The gains, though, were curbed by speculation that positive economic data would prompt the U.S. Federal Reserve to start unwinding its bond-buying programme, which could reduce support for riskier assets such as oil and other commodities.

"GDP numbers were strong, so that makes us more comfortable about a recovery in the U.S. economy," said Tony Nunan, oil risk manager at Mitsubishi Corp in Tokyo.

"But once tapering starts, that's probably time for people to take profits and get out of risk assets, including oil."

Brent crude for January delivery was up 29 cents at $111.27 a barrel at 0731 GMT, after falling 1.5 percent in the previous two sessions. Still, the benchmark was on course for a 1.3 percent weekly gain, its third in four.

U.S. crude was up 6 cents at $97.44 a barrel, after rising 18 cents on Thursday and touching a five-week high just shy of $98 a barrel.

The contract, buoyed by a drop in U.S. crude stockpiles after a 10-week increase, has gained 5 percent so far this week and is on track for its best weekly showing in five months.

MAJOR STORM

Oil prices on both sides of the Atlantic could be supported by severe weather in parts of Europe and the United States.

North Sea oil producers have cut output and moved staff from some platforms as a major storm blasted towards mainland Europe in what meteorologists warned could be the worst storm to hit the continent in years.

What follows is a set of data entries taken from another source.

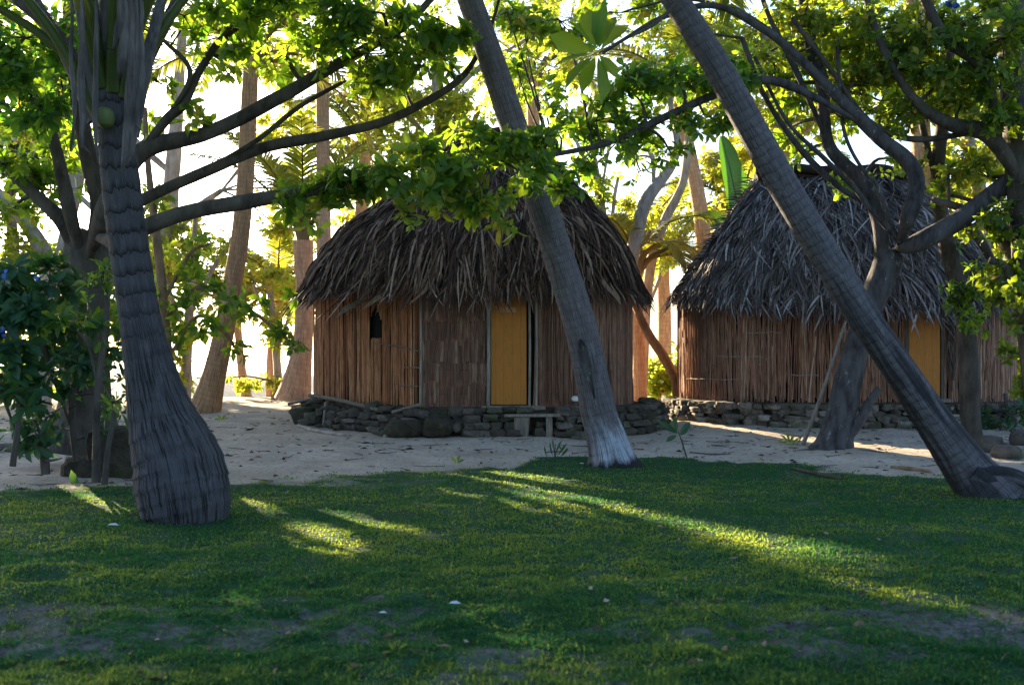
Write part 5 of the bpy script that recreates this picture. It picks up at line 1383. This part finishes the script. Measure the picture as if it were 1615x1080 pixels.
bg_tree('slim trunk with leafy diagonal sprays hanging right, left of the orange brown palm', 18.5,
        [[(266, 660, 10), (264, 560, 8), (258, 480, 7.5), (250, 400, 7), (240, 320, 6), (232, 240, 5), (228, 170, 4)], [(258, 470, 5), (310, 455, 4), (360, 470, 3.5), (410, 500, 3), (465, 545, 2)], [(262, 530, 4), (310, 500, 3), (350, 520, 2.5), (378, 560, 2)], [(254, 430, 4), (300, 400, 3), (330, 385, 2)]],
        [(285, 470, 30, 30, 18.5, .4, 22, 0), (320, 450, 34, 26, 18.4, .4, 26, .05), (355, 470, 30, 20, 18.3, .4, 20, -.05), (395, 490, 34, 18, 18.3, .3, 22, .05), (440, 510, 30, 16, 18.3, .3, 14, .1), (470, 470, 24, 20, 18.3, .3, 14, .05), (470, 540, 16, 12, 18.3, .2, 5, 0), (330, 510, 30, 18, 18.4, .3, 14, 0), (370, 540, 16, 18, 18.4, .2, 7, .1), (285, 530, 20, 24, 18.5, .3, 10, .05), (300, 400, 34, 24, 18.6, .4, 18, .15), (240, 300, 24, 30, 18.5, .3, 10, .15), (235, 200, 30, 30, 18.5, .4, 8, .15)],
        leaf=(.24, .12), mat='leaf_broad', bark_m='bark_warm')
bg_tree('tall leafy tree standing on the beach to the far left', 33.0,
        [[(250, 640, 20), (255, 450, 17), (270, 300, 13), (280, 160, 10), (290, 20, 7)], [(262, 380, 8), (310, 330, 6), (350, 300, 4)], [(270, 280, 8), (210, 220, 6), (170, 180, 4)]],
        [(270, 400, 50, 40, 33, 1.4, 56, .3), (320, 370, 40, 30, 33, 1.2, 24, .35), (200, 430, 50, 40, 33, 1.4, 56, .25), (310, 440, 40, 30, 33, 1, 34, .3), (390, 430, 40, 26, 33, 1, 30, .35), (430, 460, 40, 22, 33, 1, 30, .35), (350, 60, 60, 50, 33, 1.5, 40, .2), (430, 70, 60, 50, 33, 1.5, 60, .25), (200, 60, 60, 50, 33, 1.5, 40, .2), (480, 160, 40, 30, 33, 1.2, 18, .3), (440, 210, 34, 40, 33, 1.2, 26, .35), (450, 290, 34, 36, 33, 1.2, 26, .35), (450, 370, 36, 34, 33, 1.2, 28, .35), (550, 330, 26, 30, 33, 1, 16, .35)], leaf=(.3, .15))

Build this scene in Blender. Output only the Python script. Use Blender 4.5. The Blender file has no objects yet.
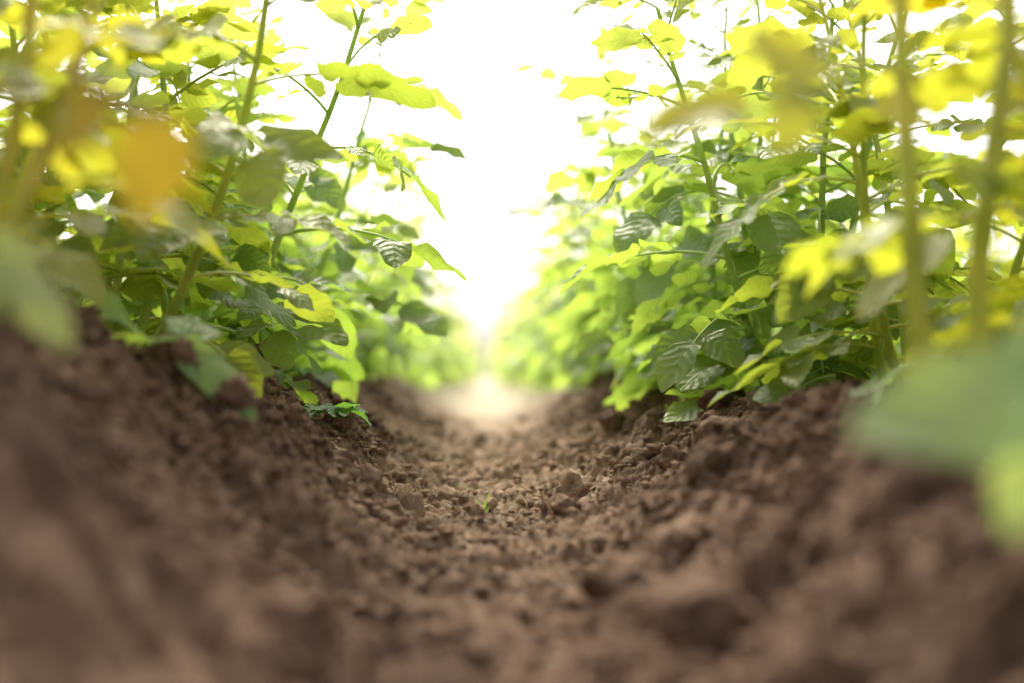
import bpy, math, random
import numpy as np
from mathutils import Vector

scene = bpy.context.scene
CAM_H = 0.20
SPACING = 0.80

# ------------------------------------------------------------------ noise
def h2(ix, iy, seed):
    ix = ix.astype(np.int64); iy = iy.astype(np.int64)
    n = (ix*374761393 + iy*668265263 + seed*1274126177) & 0xffffffff
    n = ((n ^ (n >> 13))*1274126177) & 0xffffffff
    n = (n ^ (n >> 16))
    n = (n*2246822519) & 0xffffffff
    n = n ^ (n >> 15)
    return (n & 0xffffff)/float(0xffffff)

def vn(x, y, s, seed):
    x = x/s; y = y/s
    ix = np.floor(x); iy = np.floor(y)
    fx = x-ix; fy = y-iy
    fx = fx*fx*(3-2*fx); fy = fy*fy*(3-2*fy)
    a = h2(ix, iy, seed); b = h2(ix+1, iy, seed)
    c = h2(ix, iy+1, seed); d = h2(ix+1, iy+1, seed)
    return (a+(b-a)*fx)*(1-fy)+(c+(d-c)*fx)*fy - 0.5

def domes(x, y, s, seed, presence=0.8):
    wx = x + vn(x, y, s*0.5, seed+5)*s*0.45 + vn(x, y, s*0.2, seed+6)*s*0.2
    wy = y + vn(x, y, s*0.5, seed+9)*s*0.45 + vn(x, y, s*0.2, seed+7)*s*0.2
    X = wx/s; Y = wy/s
    ix = np.floor(X); iy = np.floor(Y)
    out = np.zeros_like(X)
    for dx in (-1, 0, 1):
        for dy in (-1, 0, 1):
            cx = ix+dx; cy = iy+dy
            px = cx+h2(cx, cy, seed); py = cy+h2(cx, cy, seed+1)
            r = 0.3+0.55*h2(cx, cy, seed+2)
            ok = h2(cx, cy, seed+3) < presence
            d2 = (X-px)**2+(Y-py)**2
            hh = np.where(ok, np.sqrt(np.maximum(0, 1-d2/(r*r)))*r, 0)
            out = np.maximum(out, hh)
    return out*s

def ground_macro(x, y):
    x = np.asarray(x, float); y = np.asarray(y, float)
    xx = x + vn(x*0, y, 0.9, 3)*0.04*np.exp(-np.abs(y)/25)
    HL = 0.150+0.068*np.exp(-np.maximum(y-1.2, 0)/1.0)
    HR = 0.145-0.015*np.exp(-np.maximum(y-1.0, 0)/.6)
    H = np.where(x < 0, HL, HR)
    H = H + vn(x, y, 0.7, 11)*0.03
    c = 0.5-0.5*np.cos(2*np.pi*xx/SPACING)
    fade = np.clip((14-np.abs(x))/2, 0, 1)
    z = H*np.power(c, 1.25)*fade
    z = z + 0.035*np.exp(-((y-4.6)/1.5)**2)
    z = z + vn(x, y, 0.23, 21)*0.026 + vn(x, y, 0.11, 22)*0.018
    return z

def ground_h(x, y, fine=True):
    x = np.asarray(x, float); y = np.asarray(y, float)
    z = ground_macro(x, y)
    if fine:
        k = np.clip((7-np.abs(y))/3, 0, 1)*np.clip((2.2-np.abs(x))/0.8, 0, 1)
        slope = 0.5+0.5*np.clip(np.abs(x)/0.2, 0, 1)
        z = z + k*slope*(domes(x, y, 0.075, 31, .5)*0.55 + domes(x, y, 0.036, 41, .6)*0.7)
        z = z + k*(domes(x, y, 0.017, 51, .7)*0.65*(0.5+0.5*slope) + domes(x, y, 0.009, 61, .75)*0.55 + vn(x, y, 0.012, 72)*0.004 + vn(x, y, 0.006, 71)*0.0045)
    return z

# ------------------------------------------------------------------ mesh helper
def mesh_from(name, V, Q, uv=None, uv2=None, mats=(), matidx=None, smooth=True):
    me = bpy.data.meshes.new(name)
    V = np.asarray(V, np.float32); Q = np.asarray(Q, np.int32)
    k = Q.shape[1]
    me.vertices.add(len(V)); me.vertices.foreach_set('co', V.ravel())
    me.loops.add(Q.size); me.loops.foreach_set('vertex_index', Q.ravel())
    me.polygons.add(len(Q))
    me.polygons.foreach_set('loop_start', np.arange(0, Q.size, k, dtype=np.int32))
    me.polygons.foreach_set('loop_total', np.full(len(Q), k, np.int32))
    for m in mats: me.materials.append(m)
    if matidx is not None:
        me.polygons.foreach_set('material_index', np.asarray(matidx, np.int32))
    me.update(calc_edges=True)
    me.polygons.foreach_set('use_smooth', np.full(len(Q), smooth, bool))
    if uv is not None:
        l = me.uv_layers.new(name='UVMap'); l.data.foreach_set('uv', np.asarray(uv, np.float32)[Q.ravel()].ravel())
    if uv2 is not None:
        l = me.uv_layers.new(name='Rnd'); l.data.foreach_set('uv', np.asarray(uv2, np.float32)[Q.ravel()].ravel())
    me.validate()
    return me

def add_obj(name, me, loc=(0, 0, 0), rz=0, sc=1, col=(1, 1, 1, 1)):
    o = bpy.data.objects.new(name, me)
    o.location = loc; o.rotation_euler = (0, 0, rz)
    o.scale = (sc, sc, sc)
    o.color = col
    scene.collection.objects.link(o)
    return o

# ------------------------------------------------------------------ materials
def newmat(name):
    m = bpy.data.materials.new(name); m.use_nodes = True
    nt = m.node_tree; nt.nodes.clear()
    return m, nt, nt.nodes, nt.links

def math_n(N, L, op, a, b=None, clamp=False):
    n = N.new('ShaderNodeMath'); n.operation = op; n.use_clamp = clamp
    for i, v in enumerate((a, b)):
        if v is None: continue
        if isinstance(v, (int, float)): n.inputs[i].default_value = v
        else: L.new(v, n.inputs[i])
    return n.outputs[0]

def mix_c(N, L, fac, a, b, mode='MIX'):
    n = N.new('ShaderNodeMix'); n.data_type = 'RGBA'; n.blend_type = mode
    for s, v in ((n.inputs[0], fac), (n.inputs[6], a), (n.inputs[7], b)):
        if isinstance(v, (int, float)): s.default_value = v
        elif isinstance(v, tuple): s.default_value = v
        else: L.new(v, s)
    return n.outputs[2]

def maprange(N, L, v, a, b, c, d, smooth=False):
    n = N.new('ShaderNodeMapRange'); n.clamp = True
    if smooth: n.interpolation_type = 'SMOOTHSTEP'
    L.new(v, n.inputs[0])
    for i, k in enumerate((a, b, c, d)): n.inputs[i+1].default_value = k
    return n.outputs[0]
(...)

Cold weather has also dented some oil and gas production in the United States and could further crimp output in top crude-producing states like Texas and North Dakota.

The U.S. Commerce Department on Thursday revised third-quarter GDP growth sharply upwards. Weak demand and a pile-up in business inventories, however, buoyed the case for the Fed to keep buying bonds for now.

The focus will now be on U.S. nonfarm payrolls for November due at 1330 GMT for further signs of economic growth.

Transcanada Corp told shippers on Thursday that its 700,000-barrels-per-day pipeline from Cushing, Oklahoma, to Port Arthur, Texas, will be in service by mid-January.

The company said earlier this week it expected the line to be in service on Jan. 3, buoying U.S. oil prices. Oil traders have been awaiting details on the pipeline's start date as it will help relieve a supply glut at the Cushing hub, the delivery point for oil priced on WTI futures.

The rally in WTI over the past week caused Brent's premium to the U.S. benchmark to narrow by almost $5 to $13.89 per barrel, after the spread last week reached its highest since March.

"Brent crude prices edged lower (Wednesday and Thursday) as investors squared their long positions in Brent crude following the narrowing of the WTI-Brent spread," analysts at Phillip Futures said in a note to clients.